By Diana Vickery. First published in the Cozy Library, August 16, 2006.

 

(2005) Mew is for Murder

 

After free-lance writer Theda Krakow successfully pitches an article  to the editor of the Boston Morning Mail, the elderly woman who was to be the subject of the story dies. It’s Theda who finds the body of Lillian Helmhold in her home, surrounded by a slew of cats she has rescued and cared for. The police believe Lillian’s death was an accident, but the older woman’s young friend Violet believes it was murder. Theda isn’t so sure. But the more she learns about the victim, the more suspicious she, too, becomes.

 

Thanks to her interest in Lillian and the fate of her cats, Theda is pulling out of a months-long funk. Theda’s sense of loss was brought on by the death of her beloved cat James and, to a lesser extent, by the move of her most recent love interest, Rick, to Arizona.
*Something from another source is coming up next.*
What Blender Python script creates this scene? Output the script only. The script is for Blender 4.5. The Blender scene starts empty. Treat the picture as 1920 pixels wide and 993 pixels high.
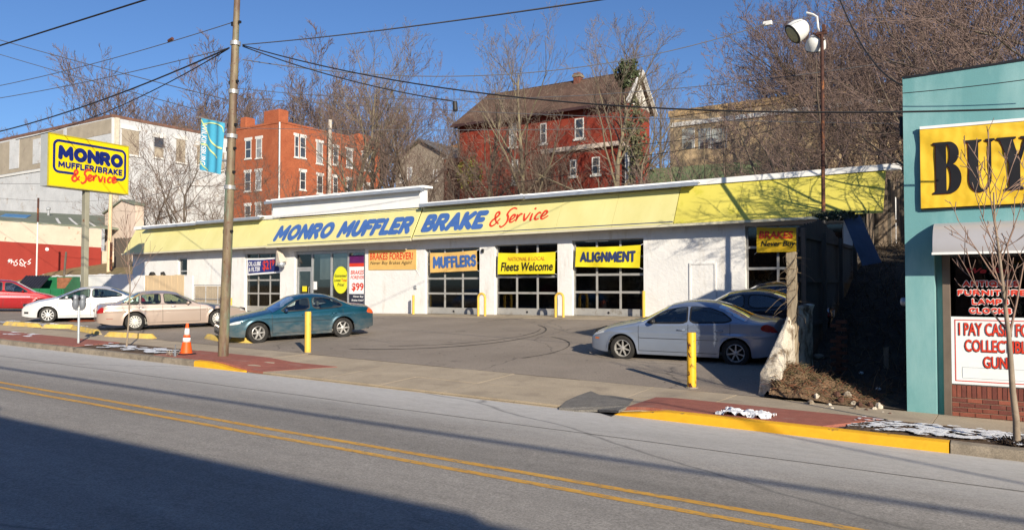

Although Theda opted to stay in her Cambridge MA neighborhood rather than moving with him, that doesn’t keep her from feeling low. Theda’s recovery is helped by Musetta, one of Lillian’s kitten she hid away to keep from being taken to a shelter.

 

Although I’m not a huge fan of books in which animals play a prominent role, I really enjoyed Mew is for Murder. Clea Simon has created a very attractive heroine in Theda Krakow and the story rings truer than any cozy in recent memory. The author’s portrayal of the ups and downs of making a living as a free-lance writer are quite realistic; I spent years as a newspaper stringer and am in a position to judge. Plus the story moves along with a pleasant rhythm, solid writing and a very satisfying conclusion – leaving readers wanting more.

 

But what I liked most about Mew is for Murder that it will appeal to younger readers, who will be able to identify with Theda’s situation and appreciate the references to the Cambridge music/club scene, without leaving more mature readers (like me) feeling excluded and – well, old. Clea Simon is the author of non-fiction books about both cats and mental illness. I was very thankful she didn’t feel the need to tell us everything she knows about those topics. She did, however, strike just the right balance by cluing in readers about those topics related to the story without sounding like a lecturer. I can’t wait for the next book in the series.